Per condurre questa a fine non ci resta altro che dire ancora poche parole sul libro del Billi stesso. Quando fu esso composto? chi era il suo autore? a quali fonti attinse egli per la sua compilazione? quali autori posteriori si giovarono di questa per i loro scritti? Se a tutte queste domande non si può trovar una risposta soddisfacente, siamo almeno in grado di determinare con sufficente precisione il tempo della sua composizione.
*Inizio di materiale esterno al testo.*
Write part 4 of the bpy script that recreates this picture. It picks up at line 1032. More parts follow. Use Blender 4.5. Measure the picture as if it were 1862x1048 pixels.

Nella biografia di Donatello il suo autore dice esser la Giuditta collocata nella «Loggia de’ nostri Signori,» e il David nel cortile del «Palazzo di detti Signori.» Ora si sa che la prima fu trasportata colà il 10 giugno 1506, che il magistrato dei Signori cessò di esistere il 1.o maggio 1532 e che il duca Cosimo I andò ad abitare nel Palazzo Vecchio il 15 maggio 1540 (1). Se l’autore del Libro d’Antonio l’avesse composto dopo il 1532 più certo dopo il 1540, non si sarebbe servito dell’espressione: «Palazzo dei Signori,» ma avrebbe detto come il Gaddiano: «Palazzo del Duca». Da queste date adunque l’epoca

  1. Vedi Landucci, Diario fiorentino, edito da I. Del Badia. Firenze, 1883, pag. 276, 370 e 376.